Fast forward to now. More complicated classes take more time. Pressure causes frustration which removes the joy and fun of learning and spills over into the rest of life making positive attitudes hard to maintain.

 What if we slowed down? Did not need to work so hard to 'keep up'. How can one feel 'behind' one's self when going at a rapid pace? Silly I know.  What if?? A bit of math showed that even with the majority of weeks only finishing 5 days of lessons a week we will likely finish this school year and the whole next year before our tentative visit to the USA next fall.

We can use any extra time to explore interesting subjects in depth or additional subjects of interest. What a concept!! Yes I admit sometimes I learn things slowly and the hard way. Sadly sometimes my kids join me in the painful learning process.

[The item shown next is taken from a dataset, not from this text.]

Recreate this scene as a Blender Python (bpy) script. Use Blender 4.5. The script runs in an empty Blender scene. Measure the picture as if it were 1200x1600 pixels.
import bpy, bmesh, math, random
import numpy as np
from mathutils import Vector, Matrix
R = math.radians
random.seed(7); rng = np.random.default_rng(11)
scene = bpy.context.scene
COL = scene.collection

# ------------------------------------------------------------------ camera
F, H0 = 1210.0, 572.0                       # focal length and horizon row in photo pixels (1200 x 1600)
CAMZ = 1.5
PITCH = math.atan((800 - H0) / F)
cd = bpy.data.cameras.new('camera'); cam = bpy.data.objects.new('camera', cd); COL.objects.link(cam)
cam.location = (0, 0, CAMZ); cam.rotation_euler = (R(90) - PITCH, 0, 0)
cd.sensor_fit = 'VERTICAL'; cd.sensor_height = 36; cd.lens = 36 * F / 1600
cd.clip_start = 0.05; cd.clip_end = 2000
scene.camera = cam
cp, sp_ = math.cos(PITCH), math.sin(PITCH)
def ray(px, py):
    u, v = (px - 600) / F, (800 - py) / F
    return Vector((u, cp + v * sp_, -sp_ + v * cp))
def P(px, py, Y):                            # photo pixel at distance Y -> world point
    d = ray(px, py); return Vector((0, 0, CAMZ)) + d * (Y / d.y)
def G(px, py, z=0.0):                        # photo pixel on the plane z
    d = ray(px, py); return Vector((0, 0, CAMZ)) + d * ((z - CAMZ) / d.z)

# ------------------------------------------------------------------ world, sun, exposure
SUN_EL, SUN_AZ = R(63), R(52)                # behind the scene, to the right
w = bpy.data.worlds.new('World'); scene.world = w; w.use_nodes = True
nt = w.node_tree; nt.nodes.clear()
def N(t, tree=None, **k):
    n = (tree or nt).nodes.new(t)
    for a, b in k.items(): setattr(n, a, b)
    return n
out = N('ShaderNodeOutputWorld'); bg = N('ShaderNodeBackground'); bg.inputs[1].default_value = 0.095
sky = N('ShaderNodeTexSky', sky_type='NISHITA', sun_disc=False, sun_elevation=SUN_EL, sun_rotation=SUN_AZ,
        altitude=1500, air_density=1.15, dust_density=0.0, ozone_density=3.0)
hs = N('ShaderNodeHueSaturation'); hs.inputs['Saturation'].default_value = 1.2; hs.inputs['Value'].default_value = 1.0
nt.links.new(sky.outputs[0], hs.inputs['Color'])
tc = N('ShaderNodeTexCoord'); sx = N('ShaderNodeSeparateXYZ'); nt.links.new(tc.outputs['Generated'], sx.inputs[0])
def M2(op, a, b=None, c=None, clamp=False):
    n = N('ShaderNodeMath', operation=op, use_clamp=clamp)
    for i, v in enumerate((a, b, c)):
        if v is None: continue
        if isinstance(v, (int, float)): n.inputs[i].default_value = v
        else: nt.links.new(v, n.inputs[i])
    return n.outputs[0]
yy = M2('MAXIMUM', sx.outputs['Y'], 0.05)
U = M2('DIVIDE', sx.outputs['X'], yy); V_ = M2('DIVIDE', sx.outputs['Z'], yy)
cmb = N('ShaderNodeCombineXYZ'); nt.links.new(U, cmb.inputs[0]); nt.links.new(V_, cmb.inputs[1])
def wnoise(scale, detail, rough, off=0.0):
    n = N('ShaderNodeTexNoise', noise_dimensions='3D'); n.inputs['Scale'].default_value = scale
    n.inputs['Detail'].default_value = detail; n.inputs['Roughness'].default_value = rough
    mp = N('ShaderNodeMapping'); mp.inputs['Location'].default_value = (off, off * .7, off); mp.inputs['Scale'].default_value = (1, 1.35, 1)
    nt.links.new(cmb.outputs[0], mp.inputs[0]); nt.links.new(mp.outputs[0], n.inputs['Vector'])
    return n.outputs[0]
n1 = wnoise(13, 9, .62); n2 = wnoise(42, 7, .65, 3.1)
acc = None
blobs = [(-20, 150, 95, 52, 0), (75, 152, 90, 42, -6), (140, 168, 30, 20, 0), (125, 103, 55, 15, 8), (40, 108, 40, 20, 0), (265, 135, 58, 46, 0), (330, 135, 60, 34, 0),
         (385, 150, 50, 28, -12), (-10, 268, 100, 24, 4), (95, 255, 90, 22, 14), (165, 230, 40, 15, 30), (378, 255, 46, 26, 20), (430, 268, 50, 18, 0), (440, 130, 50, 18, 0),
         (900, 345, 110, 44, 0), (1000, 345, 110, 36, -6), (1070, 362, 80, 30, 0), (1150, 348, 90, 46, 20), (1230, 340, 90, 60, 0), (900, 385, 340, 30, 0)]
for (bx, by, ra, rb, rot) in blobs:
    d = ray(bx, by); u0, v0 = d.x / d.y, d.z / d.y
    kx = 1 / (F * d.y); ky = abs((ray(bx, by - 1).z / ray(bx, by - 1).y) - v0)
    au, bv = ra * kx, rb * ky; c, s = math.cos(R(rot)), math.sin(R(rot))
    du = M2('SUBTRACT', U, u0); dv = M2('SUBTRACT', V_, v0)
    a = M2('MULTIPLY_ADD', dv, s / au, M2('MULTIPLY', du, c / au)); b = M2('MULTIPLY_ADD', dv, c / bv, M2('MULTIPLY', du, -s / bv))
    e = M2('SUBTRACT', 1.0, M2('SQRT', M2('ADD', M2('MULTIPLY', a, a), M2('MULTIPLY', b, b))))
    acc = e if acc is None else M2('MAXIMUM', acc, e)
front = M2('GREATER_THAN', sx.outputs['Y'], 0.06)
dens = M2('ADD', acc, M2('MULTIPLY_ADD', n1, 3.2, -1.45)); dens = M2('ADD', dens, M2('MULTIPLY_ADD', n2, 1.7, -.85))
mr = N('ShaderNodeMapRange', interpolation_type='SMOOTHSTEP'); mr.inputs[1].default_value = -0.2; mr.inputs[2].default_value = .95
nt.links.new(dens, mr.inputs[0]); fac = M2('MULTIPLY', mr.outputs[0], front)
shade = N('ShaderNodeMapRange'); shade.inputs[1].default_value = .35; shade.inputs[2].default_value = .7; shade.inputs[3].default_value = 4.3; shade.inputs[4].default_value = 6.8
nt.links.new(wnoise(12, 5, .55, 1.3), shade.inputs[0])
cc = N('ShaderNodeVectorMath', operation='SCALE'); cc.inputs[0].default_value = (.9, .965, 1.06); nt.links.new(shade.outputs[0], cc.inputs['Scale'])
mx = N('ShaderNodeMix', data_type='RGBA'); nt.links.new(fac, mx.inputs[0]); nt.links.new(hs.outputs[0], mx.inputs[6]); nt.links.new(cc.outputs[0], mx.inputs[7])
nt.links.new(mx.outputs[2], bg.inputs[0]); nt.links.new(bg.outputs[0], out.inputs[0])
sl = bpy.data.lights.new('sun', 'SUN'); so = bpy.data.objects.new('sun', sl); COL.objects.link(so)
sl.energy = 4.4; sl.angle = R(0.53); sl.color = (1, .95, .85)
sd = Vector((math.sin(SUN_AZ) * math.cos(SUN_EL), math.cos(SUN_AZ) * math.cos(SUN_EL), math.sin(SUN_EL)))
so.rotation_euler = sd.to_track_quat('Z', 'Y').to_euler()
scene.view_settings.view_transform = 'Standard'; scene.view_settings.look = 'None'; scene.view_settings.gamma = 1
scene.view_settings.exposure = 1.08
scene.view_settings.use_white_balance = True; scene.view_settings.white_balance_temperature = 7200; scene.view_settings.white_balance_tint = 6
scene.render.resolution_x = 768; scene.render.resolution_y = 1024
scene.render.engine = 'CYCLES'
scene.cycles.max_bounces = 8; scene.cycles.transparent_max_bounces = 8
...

So WHY push it? No reason at all other than we fell back into a routine that no longer fits or works for us. We did not think through the schedule. We let habit rule over being intentional and rational. Mistake.

So this week we started anew. A fresh plan. Only time will tell if the 5 days a week works for us or not.
 Eli and Anna proposed maybe every other week-a 6 day week, once they 'catch up'.  But maybe this time we can evaluate more intentionally avoiding building up frustrations and resentments.

Back to that great life word. FLEXIBILITY.

Thankful: Pastor Rigo's wife and newborn son doing well.
Prayer: Revival meetings at Fauche church this week.

2 comments:

Chris and Kath Sloan said...

This is really cool! As someone reading your blogs I want to say that it is obvious that God is at work in your family and that you are tuning in to him. It's very encouraging to read about. I hope the change makes for a great week of school. I think we have an extra bonus when we read your blogs because we can picture what you are talking about. And I'm so glad Pastor Rigo's son is born and doing well!

Sherry in MI said...

Great thoughts! I know with our math there are six lessons to a chapter. If they "get it" and do well on pages A and B, then they get to skip C and move on to D, E and F (which includes review from past math lessons as well). The point is that they learn, right? So if they've got it down in 2 or 4 days instead of 5 or 6, why keep at it? I've learned to not beat the proverbially dead horse over the head.